In the listing below, find the line with "(-0.1, -1, 0.2))", then repeat exactly every line from the top through that one.

++++ Supplied entries ++++

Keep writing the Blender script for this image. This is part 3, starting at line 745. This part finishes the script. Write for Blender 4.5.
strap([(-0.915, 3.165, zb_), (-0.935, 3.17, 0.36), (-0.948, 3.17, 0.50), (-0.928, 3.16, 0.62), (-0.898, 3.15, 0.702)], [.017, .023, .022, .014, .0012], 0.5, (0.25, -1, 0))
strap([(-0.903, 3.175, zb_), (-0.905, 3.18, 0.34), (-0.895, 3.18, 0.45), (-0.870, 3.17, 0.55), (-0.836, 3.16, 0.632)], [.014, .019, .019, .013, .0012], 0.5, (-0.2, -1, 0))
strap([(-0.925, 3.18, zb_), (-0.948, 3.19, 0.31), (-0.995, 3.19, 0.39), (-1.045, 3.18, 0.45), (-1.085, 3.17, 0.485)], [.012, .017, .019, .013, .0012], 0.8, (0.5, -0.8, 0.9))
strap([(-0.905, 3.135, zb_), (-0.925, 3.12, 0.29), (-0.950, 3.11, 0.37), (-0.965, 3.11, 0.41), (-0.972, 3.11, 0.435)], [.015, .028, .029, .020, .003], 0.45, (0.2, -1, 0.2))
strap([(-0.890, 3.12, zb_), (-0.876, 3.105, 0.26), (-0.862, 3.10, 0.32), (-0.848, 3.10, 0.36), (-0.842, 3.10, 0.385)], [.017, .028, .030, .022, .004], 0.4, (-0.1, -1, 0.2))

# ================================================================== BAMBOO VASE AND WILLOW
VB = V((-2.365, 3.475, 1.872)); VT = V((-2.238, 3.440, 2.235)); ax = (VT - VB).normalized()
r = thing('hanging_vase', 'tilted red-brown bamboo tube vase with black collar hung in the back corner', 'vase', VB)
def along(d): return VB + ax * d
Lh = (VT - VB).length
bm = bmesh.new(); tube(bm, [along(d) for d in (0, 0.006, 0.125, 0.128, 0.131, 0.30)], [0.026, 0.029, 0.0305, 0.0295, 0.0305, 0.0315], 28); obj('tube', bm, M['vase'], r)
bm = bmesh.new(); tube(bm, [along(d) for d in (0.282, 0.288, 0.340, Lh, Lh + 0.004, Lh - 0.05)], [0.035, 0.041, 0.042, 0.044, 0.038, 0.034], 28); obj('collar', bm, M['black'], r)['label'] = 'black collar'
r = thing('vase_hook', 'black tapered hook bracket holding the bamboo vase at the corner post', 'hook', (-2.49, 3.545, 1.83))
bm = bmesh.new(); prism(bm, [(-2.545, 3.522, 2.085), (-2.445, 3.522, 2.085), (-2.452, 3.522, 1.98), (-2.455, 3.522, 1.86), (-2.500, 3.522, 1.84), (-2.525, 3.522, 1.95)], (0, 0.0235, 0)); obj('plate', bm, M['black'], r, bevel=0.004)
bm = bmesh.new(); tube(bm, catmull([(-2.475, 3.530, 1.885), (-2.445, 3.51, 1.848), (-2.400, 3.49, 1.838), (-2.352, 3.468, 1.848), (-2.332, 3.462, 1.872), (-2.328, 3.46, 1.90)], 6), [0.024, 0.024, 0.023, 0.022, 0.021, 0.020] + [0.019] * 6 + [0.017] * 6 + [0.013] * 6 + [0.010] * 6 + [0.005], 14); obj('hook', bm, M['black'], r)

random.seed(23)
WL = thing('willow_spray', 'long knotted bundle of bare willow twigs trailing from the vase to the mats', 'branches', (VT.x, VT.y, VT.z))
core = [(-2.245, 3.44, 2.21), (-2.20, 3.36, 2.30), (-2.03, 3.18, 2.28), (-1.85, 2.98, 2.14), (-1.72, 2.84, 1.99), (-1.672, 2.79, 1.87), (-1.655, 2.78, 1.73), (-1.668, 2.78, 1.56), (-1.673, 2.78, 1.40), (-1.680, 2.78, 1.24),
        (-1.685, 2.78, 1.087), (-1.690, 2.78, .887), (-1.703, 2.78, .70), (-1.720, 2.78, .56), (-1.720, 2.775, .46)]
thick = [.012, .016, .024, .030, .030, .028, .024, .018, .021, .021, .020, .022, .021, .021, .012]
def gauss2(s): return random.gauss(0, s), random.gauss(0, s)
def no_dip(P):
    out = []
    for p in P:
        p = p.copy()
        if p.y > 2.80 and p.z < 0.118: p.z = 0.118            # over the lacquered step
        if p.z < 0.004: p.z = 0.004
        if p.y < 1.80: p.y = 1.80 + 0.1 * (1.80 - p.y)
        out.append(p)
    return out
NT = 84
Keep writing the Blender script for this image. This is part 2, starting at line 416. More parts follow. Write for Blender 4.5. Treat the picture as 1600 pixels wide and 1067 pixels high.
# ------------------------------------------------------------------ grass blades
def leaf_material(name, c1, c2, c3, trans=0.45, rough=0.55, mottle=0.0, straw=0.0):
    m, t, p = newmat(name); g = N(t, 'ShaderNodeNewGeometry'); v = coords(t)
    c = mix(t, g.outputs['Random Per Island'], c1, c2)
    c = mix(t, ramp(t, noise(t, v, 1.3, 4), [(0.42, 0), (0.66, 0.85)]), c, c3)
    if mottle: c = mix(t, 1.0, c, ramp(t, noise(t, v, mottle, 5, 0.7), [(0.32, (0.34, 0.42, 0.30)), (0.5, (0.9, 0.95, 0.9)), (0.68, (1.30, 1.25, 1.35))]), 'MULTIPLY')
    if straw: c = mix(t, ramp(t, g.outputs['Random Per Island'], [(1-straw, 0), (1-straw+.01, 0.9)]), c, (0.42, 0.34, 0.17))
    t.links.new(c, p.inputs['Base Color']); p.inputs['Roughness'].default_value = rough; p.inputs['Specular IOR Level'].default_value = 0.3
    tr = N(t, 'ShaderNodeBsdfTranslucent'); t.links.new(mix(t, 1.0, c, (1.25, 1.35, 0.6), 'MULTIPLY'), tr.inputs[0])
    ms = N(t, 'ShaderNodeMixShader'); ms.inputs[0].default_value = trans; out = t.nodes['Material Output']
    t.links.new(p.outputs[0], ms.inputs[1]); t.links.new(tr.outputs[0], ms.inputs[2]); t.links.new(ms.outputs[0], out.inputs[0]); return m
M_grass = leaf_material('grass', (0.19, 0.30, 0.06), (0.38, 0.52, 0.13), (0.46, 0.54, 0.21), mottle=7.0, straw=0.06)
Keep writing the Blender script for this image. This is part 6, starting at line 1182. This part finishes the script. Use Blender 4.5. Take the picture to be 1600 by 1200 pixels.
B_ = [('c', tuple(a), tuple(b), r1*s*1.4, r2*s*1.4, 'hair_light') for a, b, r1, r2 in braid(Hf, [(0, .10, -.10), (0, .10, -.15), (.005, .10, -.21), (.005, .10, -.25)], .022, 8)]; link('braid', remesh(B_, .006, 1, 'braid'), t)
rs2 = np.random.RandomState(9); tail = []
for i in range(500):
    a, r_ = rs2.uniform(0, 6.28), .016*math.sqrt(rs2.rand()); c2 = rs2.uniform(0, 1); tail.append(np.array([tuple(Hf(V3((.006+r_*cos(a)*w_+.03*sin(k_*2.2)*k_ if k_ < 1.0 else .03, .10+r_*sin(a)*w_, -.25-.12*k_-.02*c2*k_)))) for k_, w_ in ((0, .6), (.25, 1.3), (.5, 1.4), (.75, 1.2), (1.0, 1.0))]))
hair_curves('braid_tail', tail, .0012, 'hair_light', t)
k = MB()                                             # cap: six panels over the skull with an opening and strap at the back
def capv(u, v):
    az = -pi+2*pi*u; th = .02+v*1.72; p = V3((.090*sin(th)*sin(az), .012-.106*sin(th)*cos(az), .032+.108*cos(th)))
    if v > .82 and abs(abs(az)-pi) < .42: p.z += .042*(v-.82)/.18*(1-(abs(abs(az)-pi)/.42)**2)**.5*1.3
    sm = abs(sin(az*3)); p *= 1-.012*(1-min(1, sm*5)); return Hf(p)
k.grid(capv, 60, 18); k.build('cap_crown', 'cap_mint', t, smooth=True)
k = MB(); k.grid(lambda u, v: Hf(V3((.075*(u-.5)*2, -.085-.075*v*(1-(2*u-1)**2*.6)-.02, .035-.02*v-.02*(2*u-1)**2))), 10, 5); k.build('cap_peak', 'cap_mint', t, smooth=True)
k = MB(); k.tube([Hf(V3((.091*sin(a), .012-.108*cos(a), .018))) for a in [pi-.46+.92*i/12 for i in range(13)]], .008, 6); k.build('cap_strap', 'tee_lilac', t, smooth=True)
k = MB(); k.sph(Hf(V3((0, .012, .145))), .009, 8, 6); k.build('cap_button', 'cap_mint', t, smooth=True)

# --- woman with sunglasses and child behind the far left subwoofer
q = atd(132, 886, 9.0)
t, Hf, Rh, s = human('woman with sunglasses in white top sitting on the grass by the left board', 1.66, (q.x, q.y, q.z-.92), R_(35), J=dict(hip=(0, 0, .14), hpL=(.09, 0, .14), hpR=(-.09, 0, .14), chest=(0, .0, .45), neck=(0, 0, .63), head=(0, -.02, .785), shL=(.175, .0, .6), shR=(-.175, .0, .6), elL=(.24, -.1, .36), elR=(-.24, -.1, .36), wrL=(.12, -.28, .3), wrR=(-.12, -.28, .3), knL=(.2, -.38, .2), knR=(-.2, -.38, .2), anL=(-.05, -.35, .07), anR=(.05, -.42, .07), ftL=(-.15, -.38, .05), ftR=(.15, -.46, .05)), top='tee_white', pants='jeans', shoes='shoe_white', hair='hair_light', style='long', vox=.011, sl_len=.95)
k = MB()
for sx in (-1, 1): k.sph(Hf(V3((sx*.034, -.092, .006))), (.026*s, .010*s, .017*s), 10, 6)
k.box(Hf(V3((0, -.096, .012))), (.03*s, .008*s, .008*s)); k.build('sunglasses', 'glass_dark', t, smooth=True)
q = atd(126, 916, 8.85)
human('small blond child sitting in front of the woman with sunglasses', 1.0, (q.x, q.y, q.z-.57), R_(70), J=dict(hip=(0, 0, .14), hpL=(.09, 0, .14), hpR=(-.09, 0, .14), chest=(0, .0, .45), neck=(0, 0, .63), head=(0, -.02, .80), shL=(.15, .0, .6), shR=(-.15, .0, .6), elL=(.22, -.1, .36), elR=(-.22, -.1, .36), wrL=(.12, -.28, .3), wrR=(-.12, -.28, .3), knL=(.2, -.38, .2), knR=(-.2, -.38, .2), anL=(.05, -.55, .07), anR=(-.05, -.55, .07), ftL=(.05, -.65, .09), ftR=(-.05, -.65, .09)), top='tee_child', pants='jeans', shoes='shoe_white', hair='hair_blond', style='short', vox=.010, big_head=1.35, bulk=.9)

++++

## Complete response
Keep writing the Blender script for this image. This is part 3, starting at line 745. This part finishes the script. Write for Blender 4.5.
strap([(-0.915, 3.165, zb_), (-0.935, 3.17, 0.36), (-0.948, 3.17, 0.50), (-0.928, 3.16, 0.62), (-0.898, 3.15, 0.702)], [.017, .023, .022, .014, .0012], 0.5, (0.25, -1, 0))
strap([(-0.903, 3.175, zb_), (-0.905, 3.18, 0.34), (-0.895, 3.18, 0.45), (-0.870, 3.17, 0.55), (-0.836, 3.16, 0.632)], [.014, .019, .019, .013, .0012], 0.5, (-0.2, -1, 0))
strap([(-0.925, 3.18, zb_), (-0.948, 3.19, 0.31), (-0.995, 3.19, 0.39), (-1.045, 3.18, 0.45), (-1.085, 3.17, 0.485)], [.012, .017, .019, .013, .0012], 0.8, (0.5, -0.8, 0.9))
strap([(-0.905, 3.135, zb_), (-0.925, 3.12, 0.29), (-0.950, 3.11, 0.37), (-0.965, 3.11, 0.41), (-0.972, 3.11, 0.435)], [.015, .028, .029, .020, .003], 0.45, (0.2, -1, 0.2))
strap([(-0.890, 3.12, zb_), (-0.876, 3.105, 0.26), (-0.862, 3.10, 0.32), (-0.848, 3.10, 0.36), (-0.842, 3.10, 0.385)], [.017, .028, .030, .022, .004], 0.4, (-0.1, -1, 0.2))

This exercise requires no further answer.